I. Dünya Savaşı’nın mağlubiyetini yaşayan Osmanlı Devleti’nin topraklarının işgal edilmesiyle başlayan Anadolu’daki Türk İstiklal Savaşı’nın sonunda Türkiye Büyük Millet Meclisi Hükûmeti’nin Birleşik Krallık tarafından İsviçre’nin Lozan şehrine davet edilmesiyle 24 Temmuz 1924 tarihinde, Lozan Barış Antlaşması imzalanmıştır. Lozan Barış Antlaşması ile Türkiye Cumhuriyeti, 5 Kasım 1914 tarihinde Birleşik Krallık’ın Kıbrıs Adası’nı ilhak kararını resmî olarak tanıyarak Türkiye’nin ada üzerindeki tüm haklarından vazgeçtiğini ve adanın Birleşik Krallığı’nın toprağı olduğunu kesin olarak kabul etmiştir.

Türkiye Cumhuriyeti adada bulunan Kıbrıslı Türklerin ilk başta Anadolu’ya göçlerini teşvik etmiş olsa da daha sonra Kıbrıs’ta kalan Türklerin Rumlar karşısında azınlık durumuna düşmesine, siyasi-ekonomik baskıların yaşanmasını engellemek adına ve en önemli nedeni de Yunanistan’ın Kıbrıs Adası’nı ilhak etme girişimlerine karşı, Türkiye Cumhuriyeti Kıbrıslı Türkleri Adada bir denge unsuru olarak kalmalarını sağlamak için Kıbrıs Adası’ndan Anadolu’ya göç hareketlerini durdurmaya başlamıştır.

ENOSİS

19. Yüzyılda artan milliyetçilik akımları Kıbrıs’ta yaşayan Rumları, Yunanistan’a bağlamak (ENOSİS) adına silahlı terör örgütüne (EOKA) dönüşecek olan yapı içerisine sokmuştur.
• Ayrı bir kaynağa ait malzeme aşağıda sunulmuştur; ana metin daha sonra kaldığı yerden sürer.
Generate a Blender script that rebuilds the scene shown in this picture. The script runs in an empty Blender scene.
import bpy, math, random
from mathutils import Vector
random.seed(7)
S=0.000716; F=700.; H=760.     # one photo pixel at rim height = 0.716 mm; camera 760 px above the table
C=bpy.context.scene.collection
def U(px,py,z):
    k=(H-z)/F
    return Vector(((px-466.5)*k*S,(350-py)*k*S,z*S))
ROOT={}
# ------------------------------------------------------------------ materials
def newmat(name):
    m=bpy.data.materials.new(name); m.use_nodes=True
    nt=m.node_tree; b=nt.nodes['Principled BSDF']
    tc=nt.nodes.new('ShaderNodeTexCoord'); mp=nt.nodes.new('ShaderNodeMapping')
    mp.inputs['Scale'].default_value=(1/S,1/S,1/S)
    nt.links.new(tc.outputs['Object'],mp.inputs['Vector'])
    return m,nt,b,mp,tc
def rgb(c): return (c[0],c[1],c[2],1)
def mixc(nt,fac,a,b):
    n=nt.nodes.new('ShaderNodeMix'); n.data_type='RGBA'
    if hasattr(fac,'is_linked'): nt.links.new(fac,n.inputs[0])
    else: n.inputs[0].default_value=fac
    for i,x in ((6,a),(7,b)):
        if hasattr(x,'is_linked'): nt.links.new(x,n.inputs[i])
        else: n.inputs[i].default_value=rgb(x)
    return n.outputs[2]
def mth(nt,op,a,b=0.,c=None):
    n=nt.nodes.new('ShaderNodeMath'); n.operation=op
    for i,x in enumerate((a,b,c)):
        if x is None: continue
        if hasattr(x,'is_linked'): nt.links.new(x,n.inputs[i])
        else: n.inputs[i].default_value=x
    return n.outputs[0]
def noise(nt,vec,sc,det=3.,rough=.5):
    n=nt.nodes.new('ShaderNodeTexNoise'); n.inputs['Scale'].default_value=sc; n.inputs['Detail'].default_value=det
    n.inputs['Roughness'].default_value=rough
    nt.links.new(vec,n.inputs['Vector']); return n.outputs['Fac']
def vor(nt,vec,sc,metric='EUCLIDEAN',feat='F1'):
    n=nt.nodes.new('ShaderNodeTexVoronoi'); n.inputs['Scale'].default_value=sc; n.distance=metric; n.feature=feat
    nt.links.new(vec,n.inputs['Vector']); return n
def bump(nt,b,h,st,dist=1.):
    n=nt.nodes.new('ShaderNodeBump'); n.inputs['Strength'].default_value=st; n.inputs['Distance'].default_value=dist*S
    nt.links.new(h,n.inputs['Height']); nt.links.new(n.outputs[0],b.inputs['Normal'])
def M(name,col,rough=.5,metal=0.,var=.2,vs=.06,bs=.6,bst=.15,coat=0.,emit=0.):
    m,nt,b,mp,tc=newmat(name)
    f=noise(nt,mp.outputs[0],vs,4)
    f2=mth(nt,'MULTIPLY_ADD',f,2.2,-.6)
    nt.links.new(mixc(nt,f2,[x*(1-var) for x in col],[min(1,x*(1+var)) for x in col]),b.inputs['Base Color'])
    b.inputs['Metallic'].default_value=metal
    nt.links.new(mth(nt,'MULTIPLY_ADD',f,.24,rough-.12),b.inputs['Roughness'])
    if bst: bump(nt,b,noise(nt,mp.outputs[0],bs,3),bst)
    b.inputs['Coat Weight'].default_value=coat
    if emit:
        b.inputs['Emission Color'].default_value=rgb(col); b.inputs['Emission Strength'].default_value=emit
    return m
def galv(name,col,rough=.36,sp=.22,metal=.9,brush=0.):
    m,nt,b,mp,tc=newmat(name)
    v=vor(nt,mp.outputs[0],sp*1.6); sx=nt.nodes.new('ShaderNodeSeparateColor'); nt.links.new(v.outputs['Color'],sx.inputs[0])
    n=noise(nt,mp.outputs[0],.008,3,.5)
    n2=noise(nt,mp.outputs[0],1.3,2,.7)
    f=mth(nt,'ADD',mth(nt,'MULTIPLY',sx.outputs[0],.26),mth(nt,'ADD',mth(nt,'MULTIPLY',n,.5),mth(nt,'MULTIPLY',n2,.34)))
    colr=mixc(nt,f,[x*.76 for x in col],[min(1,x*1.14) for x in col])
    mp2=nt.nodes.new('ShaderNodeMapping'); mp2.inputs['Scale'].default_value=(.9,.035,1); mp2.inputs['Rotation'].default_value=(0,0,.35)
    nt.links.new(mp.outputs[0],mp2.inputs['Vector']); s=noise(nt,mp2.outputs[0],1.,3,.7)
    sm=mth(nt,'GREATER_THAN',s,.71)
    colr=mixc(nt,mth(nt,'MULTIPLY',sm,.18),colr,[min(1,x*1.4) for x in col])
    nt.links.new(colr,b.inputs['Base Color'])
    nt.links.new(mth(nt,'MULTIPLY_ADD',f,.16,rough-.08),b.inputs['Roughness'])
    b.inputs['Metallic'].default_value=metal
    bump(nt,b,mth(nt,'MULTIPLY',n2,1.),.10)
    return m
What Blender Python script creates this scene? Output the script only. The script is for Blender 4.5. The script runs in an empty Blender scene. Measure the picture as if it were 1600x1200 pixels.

Lozan Barış Antlaşması ile Türkiye Cumhuriyeti, Kıbrıs Adası üzerindeki haklarını Birleşik Krallık’a devretmesiyle adada yaşayan Türklerin sahipsiz kalmasına ve adadaki Rumların ENOSİS politikasına hız vermesine neden olmuştur. Adadaki Birleşik Krallık yönetiminde Kıbrıslı Rumların EOKA terör örgütüyle sürdürdükleri ENOSİS hareketine karşı Kıbrıslı Türklerin de 1957 yılında Türk Mukavemet Teşkilatı’nı (TMT) kurmasıyla sonuçlanmıştır. Adada birçok sivil katliamına neden olan EOKA terör örgütü, adadaki Birleşik Krallık’ın askerî noktalarına da terör eylemleri gerçekleştirmekteydi. Adada artan siyasi tansiyon sonucunda Birleşik Krallık, Türkiye Cumhuriyeti ve Yunanistan Krallığı’nın garantörlüğünde Zürih ve Londra Antlaşmalarını imzalayarak 16 Ağustos 1960 tarihinde Kıbrıs Cumhuriyeti ilan edildi.
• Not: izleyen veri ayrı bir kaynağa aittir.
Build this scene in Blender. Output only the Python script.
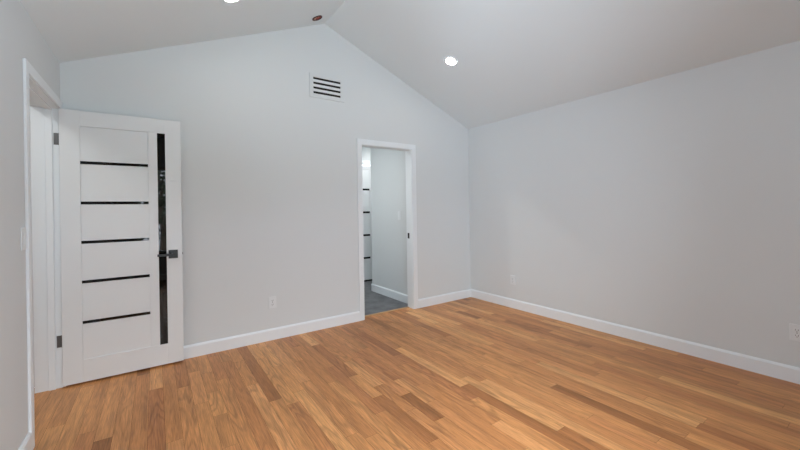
import bpy, bmesh, math, random
from mathutils import Vector, Matrix
for o in list(bpy.data.objects): bpy.data.objects.remove(o, do_unlink=True)
S = bpy.context.scene
COL = S.collection
RX = math.radians

# ---------------------------------------------------------------- camera
EYE = Vector((0, 0, 1.27))
yaw, roll = RX(34.693), RX(-0.903)
fw = Vector((math.sin(yaw), math.cos(yaw), 0)); rt = Vector((math.cos(yaw), -math.sin(yaw), 0)); up = rt.cross(fw)
r2 = rt*math.cos(roll) + up*math.sin(roll); u2 = up*math.cos(roll) - rt*math.sin(roll)
cam = bpy.data.cameras.new('camera'); camo = bpy.data.objects.new('camera', cam); COL.objects.link(camo)
cam.sensor_width = 36; cam.lens = 354.075/800*36; cam.shift_y = -(225-209.06)/800; cam.clip_start = 0.02
camo.matrix_world = Matrix(((r2.x, u2.x, -fw.x, EYE.x), (r2.y, u2.y, -fw.y, EYE.y), (r2.z, u2.z, -fw.z, EYE.z), (0, 0, 0, 1)))
S.camera = camo

# ---------------------------------------------------------------- sky, daylight, exposure
SKY_STRENGTH = 26.0
GROUND_GLOW = (0.84, 0.93, 1.06)  # added glow from below the horizon, brightens the ceiling
SKY = (0.35, 0.385, 0.44)
LAMP_STRENGTH = 78.0
HALL_STRENGTH = 520.0
SIDE_HALL_FILL = 26.0  # unseen fill light added beyond the left doorway to brighten its frame
ADDED_WINDOW = (0.0, 0.9, 0.95, 2.05)  # unseen window added to brighten the right wall
W = bpy.data.worlds.new('sky'); S.world = W; W.use_nodes = True
nt = W.node_tree; bg = nt.nodes['Background']
geo = nt.nodes.new('ShaderNodeTexCoord'); sep = nt.nodes.new('ShaderNodeSeparateXYZ'); ramp = nt.nodes.new('ShaderNodeValToRGB'); half = nt.nodes.new('ShaderNodeMapRange')
half.inputs[1].default_value = -1; half.inputs[2].default_value = 1
nt.links.new(geo.outputs['Generated'], sep.inputs[0]); nt.links.new(sep.outputs['Z'], half.inputs[0]); nt.links.new(half.outputs[0], ramp.inputs[0])
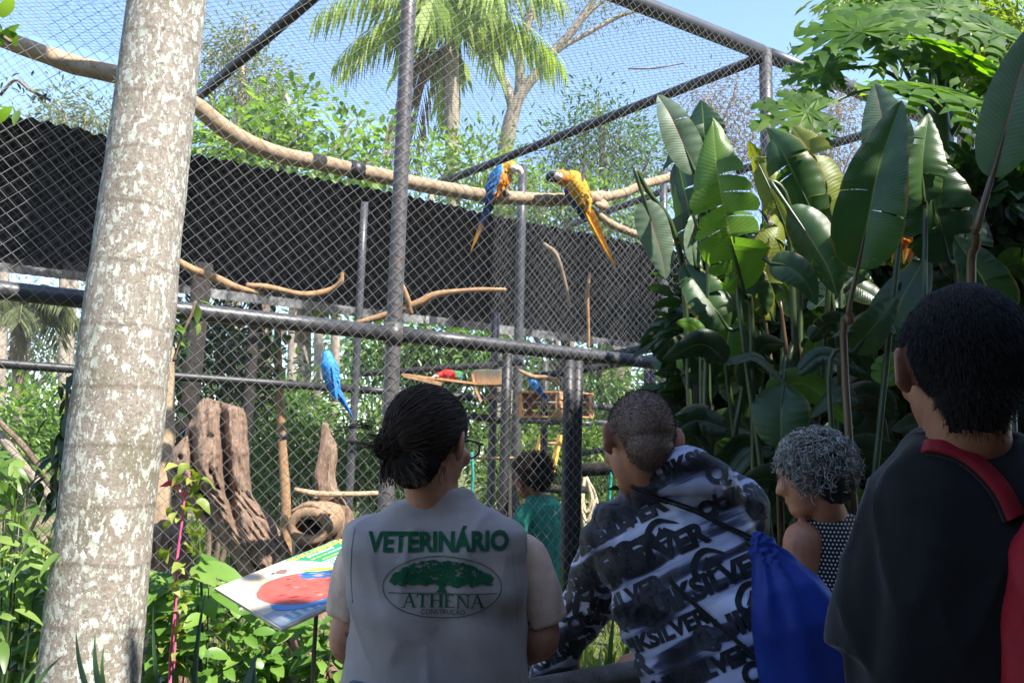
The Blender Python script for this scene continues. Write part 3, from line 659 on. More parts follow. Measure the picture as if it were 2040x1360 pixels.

Kıbrıslı Türkler, başta Anadolu olmak üzere göç etmeleriyle adada yaşayan Rumların Yunanistan ile birleşmek (ENOSİS) için başlattıkları silahlı terörist grupların (EOKA) eylemleriyle adada kalan Kıbrıslı Türkler için adanın güvenli ve daha çok Türklerin yaşadığı alanlara iç göç hareketi başlatmışlardır.
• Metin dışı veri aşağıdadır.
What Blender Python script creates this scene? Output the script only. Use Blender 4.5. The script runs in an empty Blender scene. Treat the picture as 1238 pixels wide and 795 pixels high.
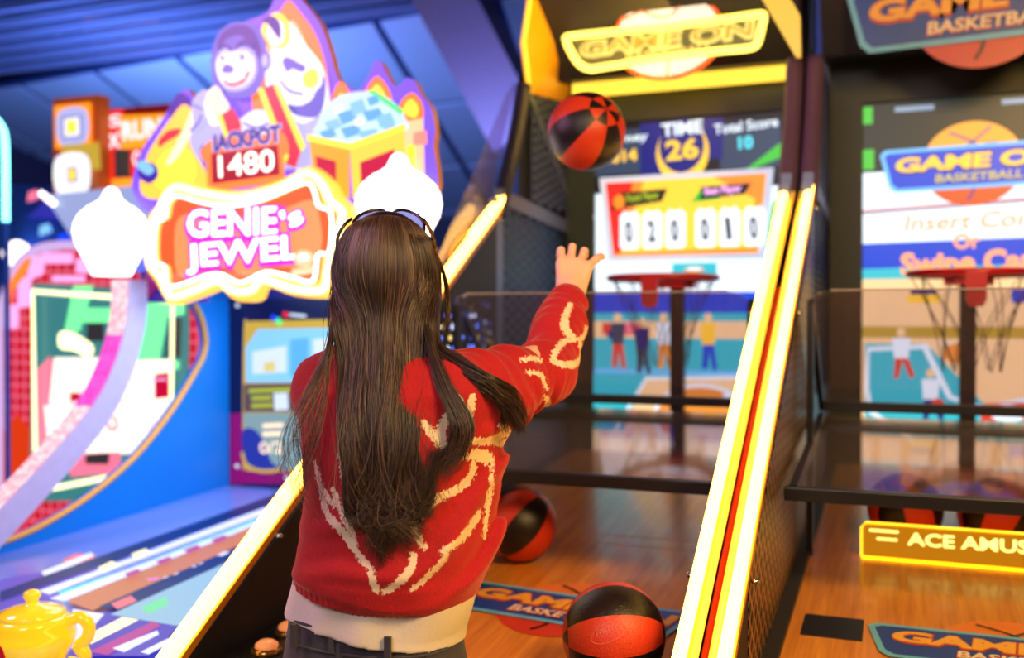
import bpy, math, random
import numpy as np
from math import sin, cos, pi, radians, atan2, sqrt
from mathutils import Vector, Matrix
random.seed(7); np.random.seed(7)
SC = bpy.context.scene
COL = SC.collection

# ---------------------------------------------------------------- camera
cam_d = bpy.data.cameras.new('camera'); cam = bpy.data.objects.new('camera', cam_d); COL.objects.link(cam)
cam.location = (0, 0, 1.45)
cam.rotation_euler = (radians(90 - 0.643), 0, radians(21.6))
cam_d.sensor_width = 36; cam_d.lens = 36 * 1203 / 1238
cam_d.clip_start = 0.05
cam_d.dof.use_dof = True; cam_d.dof.focus_distance = 1.60; cam_d.dof.aperture_fstop = 2.0
SC.camera = cam
# ---------------------------------------------------------------- world and colour
SC.view_settings.view_transform = 'Standard'; SC.view_settings.look = 'None'
SC.view_settings.gamma = 1; SC.view_settings.use_curve_mapping = False
SC.view_settings.exposure = 0.0
W = bpy.data.worlds.new('world'); SC.world = W; W.use_nodes = True
W.node_tree.nodes['Background'].inputs[0].default_value = (0.22, 0.24, 0.55, 1)
W.node_tree.nodes['Background'].inputs[1].default_value = 0.35
# ---------------------------------------------------------------- added area lights without fixtures, for woman and ceiling
def area(name, loc, target, size, power, color, spread=180):
    l = bpy.data.lights.new(name, 'AREA'); l.energy = power; l.size = size; l.color = color; l.spread = radians(spread)
    o = bpy.data.objects.new(name, l); COL.objects.link(o); o.location = loc
    o.rotation_euler = (Vector(target) - Vector(loc)).to_track_quat('-Z', 'Y').to_euler()
    return o
area('added_light', (-0.5, -1.6, 2.9), (-0.8, 1.5, 1.1), 1.2, 44, (1.0, 0.84, 0.80))
area('added_light', (-3.2, 0.6, 2.9), (-0.8, 1.5, 1.2), 0.8, 42, (1.0, 0.42, 0.72))
area('added_light', (0.9, 0.6, 2.6), (-0.5, 1.9, 1.2), 0.6, 62, (1.0, 0.60, 0.20))
area('added_light', (-4.3, 4.3, 2.1), (-4.9, 6.4, 3.1), 0.9, 210, (0.32, 0.52, 1.0))  # added, aimed upwards to brighten the ceiling tiles
area('added_light', (-1.9, 4.1, 2.1), (-2.3, 6.4, 3.0), 0.7, 26, (0.44, 0.46, 1.0))

# ---------------------------------------------------------------- materials
def _mat(name):
    m = bpy.data.materials.new(name); m.use_nodes = True
    return m, m.node_tree, m.node_tree.nodes['Principled BSDF']
def mat(name, col, rough=0.5, metal=0.0, var=0.12, scale=30, bump=0.0, coat=0.0, spec=0.5, sheen=0.0, stretch=None):
    m, nt, b = _mat(name)
    b.inputs['Roughness'].default_value = rough; b.inputs['Metallic'].default_value = metal
    b.inputs['Coat Weight'].default_value = coat; b.inputs['Specular IOR Level'].default_value = spec
    b.inputs['Sheen Weight'].default_value = sheen
    tc = nt.nodes.new('ShaderNodeTexCoord'); n = nt.nodes.new('ShaderNodeTexNoise'); n.inputs['Scale'].default_value = scale; n.inputs['Detail'].default_value = 4
    mp = nt.nodes.new('ShaderNodeMapping'); mp.inputs['Scale'].default_value = stretch or (1, 1, 1)
    nt.links.new(tc.outputs['Object'], mp.inputs['Vector']); nt.links.new(mp.outputs[0], n.inputs['Vector'])
    r = nt.nodes.new('ShaderNodeMix'); r.data_type = 'RGBA'
    r.inputs['A'].default_value = (*[c * (1 - var) for c in col], 1); r.inputs['B'].default_value = (*[min(1, c * (1 + var)) for c in col], 1)
    nt.links.new(n.outputs['Fac'], r.inputs['Factor']); nt.links.new(r.outputs['Result'], b.inputs['Base Color'])
    if bump:
        bp = nt.nodes.new('ShaderNodeBump'); bp.inputs['Strength'].default_value = bump; bp.inputs['Distance'].default_value = 0.002
        nt.links.new(n.outputs['Fac'], bp.inputs['Height']); nt.links.new(bp.outputs[0], b.inputs['Normal'])
    return m
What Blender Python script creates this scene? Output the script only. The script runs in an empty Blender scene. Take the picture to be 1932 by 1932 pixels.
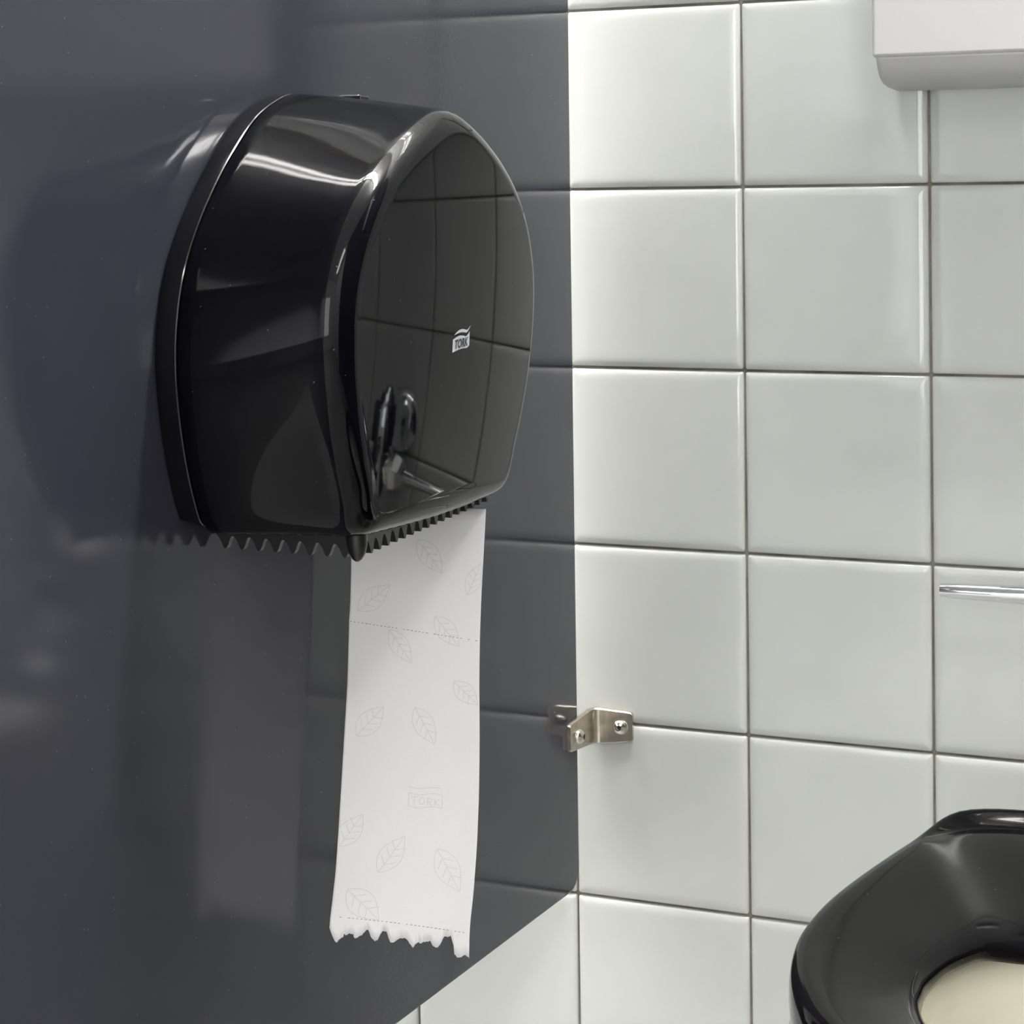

Birleşik Krallık, Kıbrıs Cumhuriyeti’nin ilan edilmesiyle adanın yönetiminden ayrılırken Akrotiri ve Dikelya Egemen Üsleriyle Kıbrıs Adası’nda varlığını sürdürecek olup Kıbrıs Cumhuriyeti Anayasası’nda bu egemen üslerin varlığı Kıbrıs Cumhuriyeti ile garantör ülkeler olan Türkiye ve Yunanistan tarafından tanınacaktır.